(Given task):
Every line that contains "parts" counts once; give the total number of such lines, with no other words.

(Task inputs):

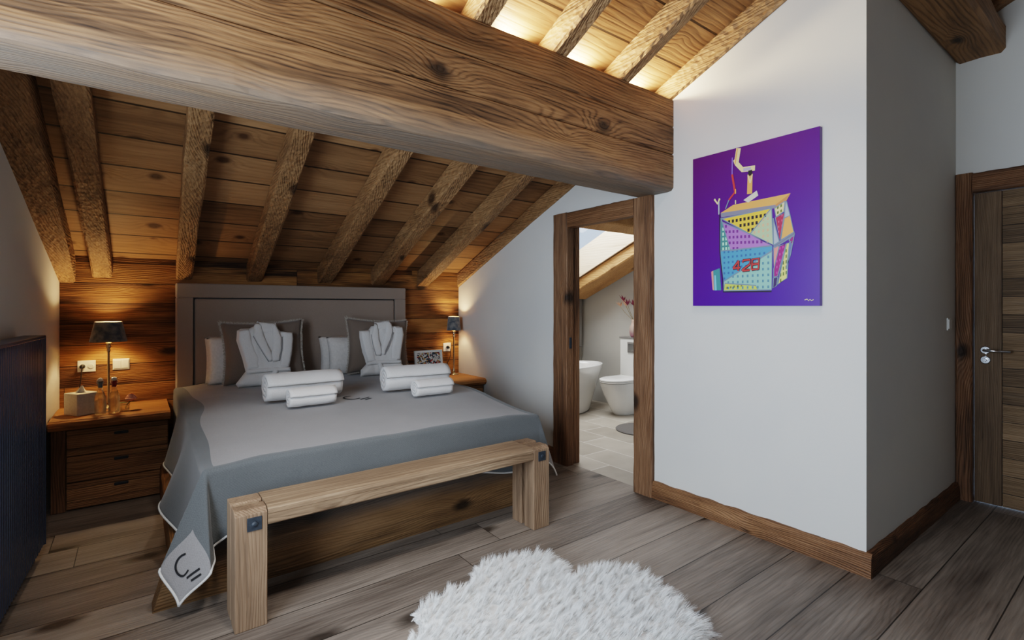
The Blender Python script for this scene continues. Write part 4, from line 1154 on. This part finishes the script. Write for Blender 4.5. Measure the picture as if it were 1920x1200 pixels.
# toilet: local +y points away from the wall, towards the room
wc = thing('toilet', 'white floor standing toilet with closed lid in the bathroom', 'toilet', (4.92, 4.03, 0), (0, 0, PI/2))
def dshape(w, l, back, n=28):
    pts = [(-w, back)]
    for i in range(n+1):
        a = PI-PI*i/n; pts.append((w*math.cos(a), (l-w*1.15)+w*1.15*math.sin(a)))
    pts.append((w, back)); return pts
def loft(bm, secs):
    rows = [[bm.verts.new((p[0], p[1], z)) for p in pts] for pts, z in secs]
    n = len(rows[0])
    for a, b in zip(rows, rows[1:]):
        for k in range(n): bm.faces.new((a[k], a[(k+1) % n], b[(k+1) % n], b[k]))
    bm.faces.new(rows[0][::-1]); bm.faces.new(rows[-1])
bm = B(); loft(bm, [(dshape(.10, .33, .0), 0), (dshape(.105, .35, .0), .02), (dshape(.13, .41, 0), .12), (dshape(.16, .48, 0), .24), (dshape(.178, .525, 0), .35), (dshape(.182, .535, 0), .385), (dshape(.178, .53, 0), .39)])
obj('bowl', bm, M_cer, wc, smooth_=False)
bm = B(); loft(bm, [(dshape(.178, .53, .04), .393), (dshape(.184, .54, .04), .397), (dshape(.184, .54, .04), .408), (dshape(.18, .535, .04), .412)]); obj('seat', bm, M_cer, wc)
bm = B(); loft(bm, [(dshape(.18, .535, .04), .4135), (dshape(.185, .542, .04), .418), (dshape(.183, .54, .04), .43), (dshape(.165, .515, .05), .441), (dshape(.1, .42, .1), .446)]); obj('lid', bm, M_cer, wc)
dw = thing('cistern_box', 'white boxed cistern panel with grey stone shelf behind the toilet', 'cistern', (4.99, 3.8, 0))
bm = B(); box(bm, (4.925, 3.3, 0), (5.055, 4.255, .895), .004); obj('panel', bm, M_white, dw, world=True)
bm = B(); box(bm, (4.915, 3.29, .895), (5.055, 4.265, .912), .003); obj('shelf', bm, M_greyst, dw, world=True)
bm = B(); box(bm, (4.912, 3.9, .72), (4.926, 4.13, .85), .003); fp = obj('flush_plate', bm, M_greyst, dw, world=True)
bm = B(); box(bm, (4.906, 3.92, .74), (4.913, 4.0, .83), .002); box(bm, (4.906, 4.02, .74), (4.913, 4.11, .83), .002); obj('flush_button', bm, M_chrome, fp, world=True)
# vase with dried flowers
vs = thing('vase', 'pinkish ceramic vase on the cistern shelf', 'vase', (4.98, 4.06, .912))
bm = B(); lathe(bm, [(0, 0), (.05, 0), (.065, .02), (.075, .07), (.07, .12), (.05, .165), (.04, .2), (.046, .22), (.038, .22), (.034, .2), (.044, .16), (.06, .12), (.06, .05), (0, .02)], 28)
g = G('vase_glaze'); zz = g.sep(g.tc.outputs['Object'])[2]; nn = g.noise(g.tc.outputs['Object'], 14, 3.)
g.set(color=g.ramp(g.math('ADD', g.map(zz, 0., .22), g.math('MULTIPLY', g.math('SUBTRACT', nn, .5), .6)), [(0., lin(150, 96, 110)), (.45, lin(170, 150, 140)), (1., lin(214, 180, 160))]), rough=.35)
obj('body', bm, g.m, vs, smooth_=True)
M_dry1 = speck('dried_petal_peach', lin(206, 150, 120), lin(220, 176, 146), 40); M_dry2 = speck('dried_petal_plum', lin(110, 34, 60), lin(134, 50, 76), 40); M_dry3 = speck('dried_stem', lin(130, 110, 70), lin(150, 130, 90), 40)
dfw = thing('dried_bouquet', 'dried peach and plum flower stems in the pinkish vase', 'flowers', (4.98, 4.06, .96))
rn = random.Random(4)
for k in range(9):
    a = 2*PI*k/9+.3; sp_ = .05+.09*rn.random(); hgt = .27+.14*rn.random()
    if k == 2: a, sp_, hgt = 1.75, .16, .40
    if k == 5: a, sp_, hgt = 1.9, .19, .33
    tip = Vector((sp_*math.cos(a), sp_*math.sin(a), hgt))
    bm = B(); tube(bm, [(.012*math.cos(a), .012*math.sin(a), 0), (.02*math.cos(a), .02*math.sin(a), .15), tuple(tip*.75+Vector((0, 0, .02))), tuple(tip)], .0025, 6); st = obj('stem', bm, M_dry3, dfw, smooth_=True)
    bm = B(); m = 7
    for q in range(m):
        b = 2*PI*q/m; up = Vector((math.cos(b)*.045+tip.x*.1, math.sin(b)*.045+tip.y*.1, .05+.03*rn.random()))
        sd = Vector((-math.sin(b), math.cos(b), .2))*.012
        v = [bm.verts.new(tip), bm.verts.new(tip+up*.55+sd), bm.verts.new(tip+up*1.1), bm.verts.new(tip+up*.55-sd)]
        bm.faces.new(v)
    obj('blossom', bm, [M_dry1, M_dry2, M_dry1][k % 3] if k != 2 else M_dry2, st)
bm = B(); lathe(bm, [(0, 0), (.26, 0), (.27, .006), (.26, .014), (0, .015)], 48); mt = obj('floor_disc', bm, M_disc); mt.location = (4.25, 3.38, 0)  # flat dark grey disc lying on the tiles
tag(mt, 'round dark grey disc on the bathroom tiles before the toilet', 'mat')

# ------------------------------------------------------------------ light
w = bpy.data.worlds.new('sky'); scene.world = w; w.use_nodes = True
bg = w.node_tree.nodes['Background']; bg.inputs['Color'].default_value = (.62, .78, 1., 1); bg.inputs['Strength'].default_value = 1.3
def area(name, loc, rot, sx, sy, e, col):
    d = bpy.data.lights.new(name, 'AREA'); d.shape = 'RECTANGLE'; d.size = sx; d.size_y = sy; d.energy = e; d.color = col
    o = bpy.data.objects.new(name, d); C.objects.link(o); o.location = loc; o.rotation_euler = rot; return o
area('window_daylight', (LX(1.2)-.55, 1.15, 1.35), (0, R(-90), R(-3)), 2.0, 2.3, 185, (.72, .85, 1.))
for xs in (-.1, .6, 1.25, 1.9):      # added fill spots without fittings, to brighten floor, bench and left wall
    d = bpy.data.lights.new('fill_spot', 'SPOT'); d.energy = {.6: 120, -.1: 60}.get(xs, 28); d.color = (1, .96, .92); d.spot_size = R({.6: 56, -.1: 100}.get(xs, 125)); d.spot_blend = 1.; d.shadow_soft_size = .12
    o = bpy.data.objects.new('fill_spot', d); C.objects.link(o); o.location = (xs, .99, 2.92); o.rotation_euler = (R({.6: 28, -.1: 36}.get(xs, 14)), R(-3), 0)
area('skylight_daylight', (3.99, 4.2, rc(4.2)+.9), (R(-20), 0, 0), 1.3, 1.2, 85, (.95, .98, 1.))
# warm uplights lying on top of the big beam, one in each bay between rafters
for xc in (-.05, .47, 1.03, 1.58, 2.08, 2.6):
    d = bpy.data.lights.new('beam_uplight', 'SPOT'); d.energy = 48; d.color = (1, .80, .48); d.spot_size = R(150); d.spot_blend = .6; d.shadow_soft_size = .03
    o = bpy.data.objects.new('beam_uplight', d); C.objects.link(o); o.location = (xc, 2.15, 2.69); o.rotation_euler = (R(180+52), 0, 0)

scene.view_settings.view_transform = 'Filmic'
scene.view_settings.look = 'Medium High Contrast'
scene.view_settings.exposure = -0.15
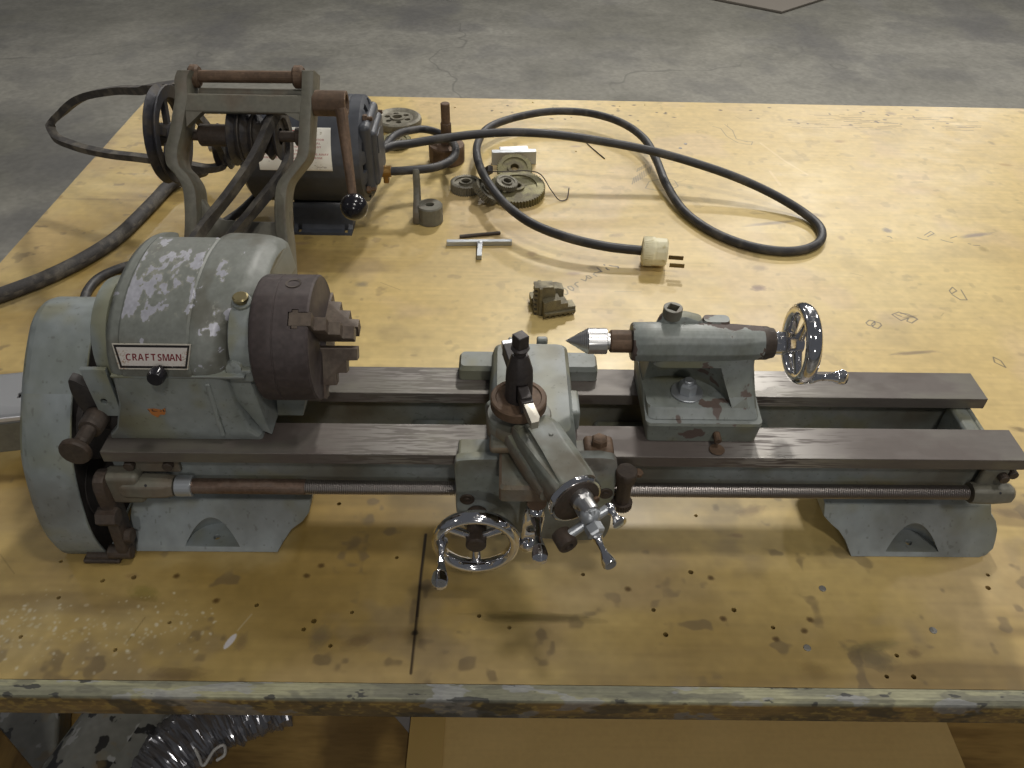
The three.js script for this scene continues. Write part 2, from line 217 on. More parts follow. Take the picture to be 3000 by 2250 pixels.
const SKETCH = [[[0.5, -0.844], [0.511, -0.85], [0.53, -0.835], [0.519, -0.826], [0.514, -0.83], [0.519, -0.837], [0.507, -0.831], [0.5, -0.844]], [[0.512, -0.847], [0.521, -0.846], [0.529, -0.837]], [[0.505, -0.844], [0.511, -0.84]], [[0.46, -0.825], [0.466, -0.831], [0.472, -0.829], [0.471, -0.823], [0.466, -0.818], [0.461, -0.82], [0.46, -0.825]], [[0.466, -0.822], [0.472, -0.828], [0.478, -0.825], [0.478, -0.82], [0.471, -0.813], [0.466, -0.816], [0.466, -0.822]], [[0.593, -0.759], [0.599, -0.752], [0.599, -0.739], [0.59, -0.749], [0.593, -0.759]], [[0.598, -0.901], [0.606, -0.91], [0.608, -0.901], [0.598, -0.894], [0.598, -0.901]], [[0.615, -0.904], [0.613, -0.88], [0.604, -0.88], [0.598, -0.892]], [[0.564, -1.042], [0.568, -1.041], [0.569, -1.037]], [[0.608, -1.04], [0.616, -1.034], [0.621, -1.034]], [[0.621, -1.047], [0.635, -1.059], [0.638, -1.053], [0.624, -1.043]], [[0.641, -1.035], [0.648, -1.03], [0.655, -1.027]], [[0.657, -1.04], [0.669, -1.046]], [[0.677, -1.025], [0.68, -1.024]], [[0.683, -1.021], [0.692, -1.02]], [[0.223, -1.181], [0.232, -1.205], [0.256, -1.216], [0.274, -1.21], [0.277, -1.19], [0.263, -1.177], [0.238, -1.175], [0.223, -1.181]], [[0.378, -1.429], [0.391, -1.421], [0.395, -1.387], [0.41, -1.359], [0.432, -1.352], [0.437, -1.365], [0.422, -1.368]], [[0.402, -1.439], [0.411, -1.413], [0.41, -1.376], [0.428, -1.364]]];
for (let i = 0; i < 10; i++) SKETCH.push([[0.203 + i * 0.0037, -1.194 - i * 0.0042], [0.209 + i * 0.0038, -1.218 - i * 0.005]]);
for (let i = 0; i < 5; i++) SKETCH.push([[0.216 + i * 0.0037, -1.239 - i * 0.0037], [0.22 + i * 0.0036, -1.253 - i * 0.0037]]);
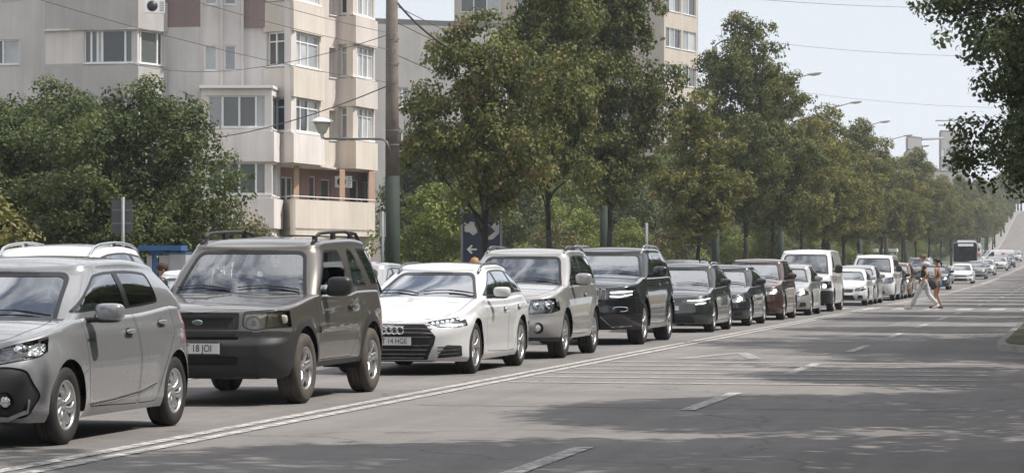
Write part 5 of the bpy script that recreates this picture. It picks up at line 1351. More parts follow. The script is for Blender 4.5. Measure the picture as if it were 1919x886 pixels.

(Result of this exercise):
2